Dear Brothers and Sisters in Christ,
This is a BIG weekend around here at St. Maria Goretti as our Parish Religious Education (P.R.E.) program kicks off for another super year. We welcome our young people back to class today. And then this evening, our high school youth group, T.R.U.T.H. kicks off their Fall schedule. It is a great day! There are so many good things happening at once.
Just a couple weeks ago, I wrote about Eucharistic Adoration. You have now heard from me many times in both this space, in homilies, and in announcements, just how important Eucharistic Adoration has become to life of the modern day Catholic. All of the Twentieth century saints were involved in and heavily promoted spending time in prayer with the Blessed Sacrament. Our current Pope, Pope John Paul II has said time and time again, just how essential he believes this time with Jesus, to be. The message is clear and is coming from multiple different directions: today if you want to be a follower of Jesus Christ in the Catholic tradition, you need to spend some time with Jesus in the Holy Eucharist in Eucharistic Adoration. The prayer that is going on in these chapels around the world has changed everything. It is time we ALL get on board with this.
Here at St. Maria Goretti, Eucharistic Adoration has always been a priority. Starting with Family Holy Hour and a separate, dedicated Blessed Chapel, we built this Parish upon our prayer in front of the Holy Eucharist. Then, a couple of years ago now, we started on-going, scheduled Adoration, with a plan to move to Perpetual Adoration as soon as possible.

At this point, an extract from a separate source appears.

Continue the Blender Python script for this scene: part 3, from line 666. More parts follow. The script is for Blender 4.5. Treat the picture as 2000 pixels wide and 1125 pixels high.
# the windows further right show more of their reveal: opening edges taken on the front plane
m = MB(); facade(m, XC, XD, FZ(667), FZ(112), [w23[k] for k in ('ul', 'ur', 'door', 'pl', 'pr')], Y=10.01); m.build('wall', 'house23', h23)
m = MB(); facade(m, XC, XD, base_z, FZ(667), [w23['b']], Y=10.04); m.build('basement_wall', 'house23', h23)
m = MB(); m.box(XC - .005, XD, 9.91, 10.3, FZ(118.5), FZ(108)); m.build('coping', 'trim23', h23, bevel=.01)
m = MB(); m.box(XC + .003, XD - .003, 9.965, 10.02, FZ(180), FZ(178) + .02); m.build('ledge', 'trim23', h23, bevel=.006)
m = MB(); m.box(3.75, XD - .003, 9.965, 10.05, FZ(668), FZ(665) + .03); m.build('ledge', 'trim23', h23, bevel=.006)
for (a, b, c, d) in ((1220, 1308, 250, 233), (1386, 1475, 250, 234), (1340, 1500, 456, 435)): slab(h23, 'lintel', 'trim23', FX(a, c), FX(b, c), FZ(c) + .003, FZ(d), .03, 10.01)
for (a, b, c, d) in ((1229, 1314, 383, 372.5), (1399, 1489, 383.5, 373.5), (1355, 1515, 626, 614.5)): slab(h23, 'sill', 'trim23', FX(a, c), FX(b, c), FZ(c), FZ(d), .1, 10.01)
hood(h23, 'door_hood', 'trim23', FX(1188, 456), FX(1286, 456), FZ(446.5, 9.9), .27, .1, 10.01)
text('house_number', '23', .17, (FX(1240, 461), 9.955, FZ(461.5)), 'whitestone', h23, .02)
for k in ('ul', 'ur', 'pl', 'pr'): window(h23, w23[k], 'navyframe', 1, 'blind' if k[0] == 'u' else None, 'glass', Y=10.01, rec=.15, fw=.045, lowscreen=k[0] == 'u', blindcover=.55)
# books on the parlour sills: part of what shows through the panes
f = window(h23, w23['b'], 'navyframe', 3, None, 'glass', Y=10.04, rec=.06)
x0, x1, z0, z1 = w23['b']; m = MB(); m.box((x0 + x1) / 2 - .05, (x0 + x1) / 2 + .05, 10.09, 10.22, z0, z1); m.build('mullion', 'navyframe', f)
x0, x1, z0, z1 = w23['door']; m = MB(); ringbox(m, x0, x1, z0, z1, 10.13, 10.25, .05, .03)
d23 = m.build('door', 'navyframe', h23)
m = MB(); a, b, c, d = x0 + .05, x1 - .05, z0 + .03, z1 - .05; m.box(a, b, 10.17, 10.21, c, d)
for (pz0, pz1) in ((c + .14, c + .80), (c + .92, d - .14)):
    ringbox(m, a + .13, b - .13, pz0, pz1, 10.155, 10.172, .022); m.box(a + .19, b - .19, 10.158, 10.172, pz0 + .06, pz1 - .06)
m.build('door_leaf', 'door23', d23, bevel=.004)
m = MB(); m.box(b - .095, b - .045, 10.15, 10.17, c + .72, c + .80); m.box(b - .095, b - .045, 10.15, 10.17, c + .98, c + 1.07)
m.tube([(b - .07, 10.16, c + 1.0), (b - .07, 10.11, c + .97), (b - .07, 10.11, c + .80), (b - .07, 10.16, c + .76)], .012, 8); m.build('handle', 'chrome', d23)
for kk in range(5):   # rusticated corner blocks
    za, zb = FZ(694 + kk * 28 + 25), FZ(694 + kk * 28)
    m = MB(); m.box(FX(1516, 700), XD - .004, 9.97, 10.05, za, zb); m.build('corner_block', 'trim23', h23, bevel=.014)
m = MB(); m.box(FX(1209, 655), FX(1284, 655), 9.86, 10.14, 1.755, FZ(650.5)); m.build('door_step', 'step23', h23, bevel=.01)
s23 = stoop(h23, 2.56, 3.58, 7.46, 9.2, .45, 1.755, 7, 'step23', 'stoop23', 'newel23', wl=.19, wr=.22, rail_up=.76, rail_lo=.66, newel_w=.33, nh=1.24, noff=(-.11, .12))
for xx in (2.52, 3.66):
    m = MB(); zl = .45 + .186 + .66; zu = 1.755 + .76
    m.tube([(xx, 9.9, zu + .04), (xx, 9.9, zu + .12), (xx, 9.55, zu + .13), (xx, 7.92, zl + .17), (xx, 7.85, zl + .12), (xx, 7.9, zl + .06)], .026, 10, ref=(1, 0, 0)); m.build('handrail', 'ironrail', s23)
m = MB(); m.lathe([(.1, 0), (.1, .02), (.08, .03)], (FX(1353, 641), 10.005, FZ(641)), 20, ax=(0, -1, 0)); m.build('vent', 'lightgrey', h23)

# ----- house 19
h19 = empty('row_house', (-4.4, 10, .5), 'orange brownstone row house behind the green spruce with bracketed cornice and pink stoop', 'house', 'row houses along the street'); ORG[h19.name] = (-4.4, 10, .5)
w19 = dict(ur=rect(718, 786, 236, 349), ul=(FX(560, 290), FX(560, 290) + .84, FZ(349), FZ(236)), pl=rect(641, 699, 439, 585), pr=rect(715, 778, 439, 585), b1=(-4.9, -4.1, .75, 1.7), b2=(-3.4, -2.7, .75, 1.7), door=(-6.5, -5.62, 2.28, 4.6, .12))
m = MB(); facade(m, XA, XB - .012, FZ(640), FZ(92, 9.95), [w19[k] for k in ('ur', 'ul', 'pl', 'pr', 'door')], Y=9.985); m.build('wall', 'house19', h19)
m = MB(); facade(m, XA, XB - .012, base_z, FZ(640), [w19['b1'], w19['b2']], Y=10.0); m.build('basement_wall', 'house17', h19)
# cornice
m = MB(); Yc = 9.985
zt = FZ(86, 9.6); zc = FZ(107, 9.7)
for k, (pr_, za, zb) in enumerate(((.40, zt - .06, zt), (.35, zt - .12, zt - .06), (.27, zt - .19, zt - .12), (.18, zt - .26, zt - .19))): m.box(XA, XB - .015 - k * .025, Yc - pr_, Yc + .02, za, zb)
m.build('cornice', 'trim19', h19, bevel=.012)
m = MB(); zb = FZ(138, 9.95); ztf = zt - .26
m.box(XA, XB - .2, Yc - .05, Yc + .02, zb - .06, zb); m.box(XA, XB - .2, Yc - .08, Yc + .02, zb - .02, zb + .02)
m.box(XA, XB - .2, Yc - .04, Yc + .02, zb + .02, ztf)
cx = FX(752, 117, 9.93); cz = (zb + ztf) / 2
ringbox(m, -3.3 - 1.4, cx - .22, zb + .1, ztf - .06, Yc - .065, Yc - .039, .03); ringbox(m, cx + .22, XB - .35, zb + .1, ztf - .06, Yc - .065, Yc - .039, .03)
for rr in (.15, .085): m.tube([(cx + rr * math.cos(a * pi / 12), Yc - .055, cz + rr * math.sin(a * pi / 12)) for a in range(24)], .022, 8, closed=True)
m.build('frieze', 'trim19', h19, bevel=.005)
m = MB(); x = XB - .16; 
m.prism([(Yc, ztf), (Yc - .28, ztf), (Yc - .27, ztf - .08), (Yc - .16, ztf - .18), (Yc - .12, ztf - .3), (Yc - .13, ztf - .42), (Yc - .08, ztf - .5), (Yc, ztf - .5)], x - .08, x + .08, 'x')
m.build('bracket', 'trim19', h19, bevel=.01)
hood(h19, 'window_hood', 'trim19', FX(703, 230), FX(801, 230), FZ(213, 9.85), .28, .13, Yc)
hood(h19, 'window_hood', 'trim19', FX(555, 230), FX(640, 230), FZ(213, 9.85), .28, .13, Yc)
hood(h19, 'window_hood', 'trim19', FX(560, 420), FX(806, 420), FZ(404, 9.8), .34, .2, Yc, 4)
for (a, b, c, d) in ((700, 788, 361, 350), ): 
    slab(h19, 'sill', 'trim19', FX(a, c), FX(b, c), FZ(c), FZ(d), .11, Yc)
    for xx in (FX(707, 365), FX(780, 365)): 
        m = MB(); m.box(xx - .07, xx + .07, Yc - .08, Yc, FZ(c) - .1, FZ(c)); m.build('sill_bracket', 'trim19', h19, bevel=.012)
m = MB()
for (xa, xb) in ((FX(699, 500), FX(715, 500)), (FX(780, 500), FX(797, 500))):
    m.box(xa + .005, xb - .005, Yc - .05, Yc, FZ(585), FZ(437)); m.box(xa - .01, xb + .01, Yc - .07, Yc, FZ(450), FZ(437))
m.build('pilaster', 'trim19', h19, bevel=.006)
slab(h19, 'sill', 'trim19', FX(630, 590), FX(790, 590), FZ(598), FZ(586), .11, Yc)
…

Our new church was designed and is being built with Perpetual Adoration in mind. Starting on Thursday evening, December 9 th, with the transfer of the monstrance from our current chapel into the daily Mass chapel of the new church, Adoration will take place in the Daily Mass Chapel. After our Bell Tower is built, hopefully in the next couple of years in Phase II, Perpetual Adoration will move to a specially designed chapel in the base of the Bell Tower that will be exclusively for Perpetual Adoration.
Collectively, then, we’re doing our part and keeping up. The opportunity for Eucharistic Adoration is there. Individually, we’ve got to do better. Our Adoration schedule has more “holes” in it now than ever. We must all make a serious commitment to our hour with Jesus, and then to keep the constant vigil going, we need to ALL be faithful to the time that we are supposed to be there. Are you really afraid that you can’t be there every week? Then how about sharing an hour with some one else? Again, if you do not currently have an hour each week that you are signed up for, won’t you please consider taking an hour now? If you already have an hour, now more than ever we need you to faithful to it! A Parish of our size should have no problem finding enough people to cover the hours of Adoration that we are trying to do. Together and individually, we need to be committed to this. Anybody can say that they love Jesus. People who really do love Him want and need to spend time with Him. There is no better place to pray than in front of the Blessed Sacrament.
Some of you may have noticed last week that Family Holy Hour has been dropped from our schedule. We have been doing Family Holy Hour on First Fridays for over seven years now. I would like to believe that this is because so many of us are already spending time in Adoration. Maybe, the usefulness of Family Holy Hour is something that we simply “outgrew” when we moved to scheduled Adoration. I hope so. I would like to believe that. I still wonder though. I am most concerned about how we are going to teach our children and our young people how important it is to pray in Eucharistic Adoration. Family Holy Hour was one way. I’m sure there are others. But this is a great responsibility. We can’t expect young Catholics to just wake up one day “sensing” the need for Eucharistic Adoration. Like the rest of our Faith, they have to grow up with it. The reality is that now Eucharistic Adoration is a part of our Faith lives. We must find new and better ways of teaching this to our children and our young people. I challenge our parents to take this on in your family.
Think about these things this week. Talk about this at home. Let’s see if we can’t do Eucharistic Adoration better here at St. Maria Goretti. Have a great week! God bless each one of you!
In Christ,
Fr. Kevin
“Normal” is a setting on a washing machine.